Challenge | Success Measurement and Attribution

The success of the Day of Giving campaign is directly tied to gifts received and dollars raised. But the final tally is made up of the tactics within the push. To meet and beat expectations in future years, the Athletics Department needed to know exactly how every post performed down to the dollar.

Solution | Real-time Analytics and Custom Links

The athletics team tracked the posts’ performance on social — both individually and collectively — using opendorse reporting with Twitter API access. With that, they were able to find the campaign’s reach, post impressions, engagements, and link clicks.
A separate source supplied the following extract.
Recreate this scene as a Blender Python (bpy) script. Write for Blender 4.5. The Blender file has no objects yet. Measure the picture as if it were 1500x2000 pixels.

To track clicks and referrals, custom bit.ly links were created for each post. To take it another step further, the team built a custom appeal code for each participant, so they could measure exactly how much money came through each post and participant.

Building a campaign is that easy.

Want to see how?

Results

  • + $3.26 million raised
  • + 1.7 thousand total donations
  • + 17.2% response rate*
    *donations to engagements

In aggregate, the 31 alumni and coaches that participated in the campaign through opendorse shared 34 posts that reached a total of 6.9 million people. The athlete- and coach-driven content that was shared resulted in 1,716 gifts for a total of $3.26 million, ranking second and fourth respectively amongst the 70 department units. For  Athletics Department, that represented their best performance in the six-year history of the event.

In total, 88 percent of the content that school shared with alumni and coaches was ultimately published and earned more than 10,000 engagements worldwide. After the campaign, the university heard from a number of alumni who were not yet using opendorse and asked to be added to their roster. Recognizing the value, the athletics department also decided to be more proactive in adding current athletes to the platform. So, next year’s campaign can expect to feature even more of their current and alumni athletes with the prospect of improving upon 2019’s record-setting performance.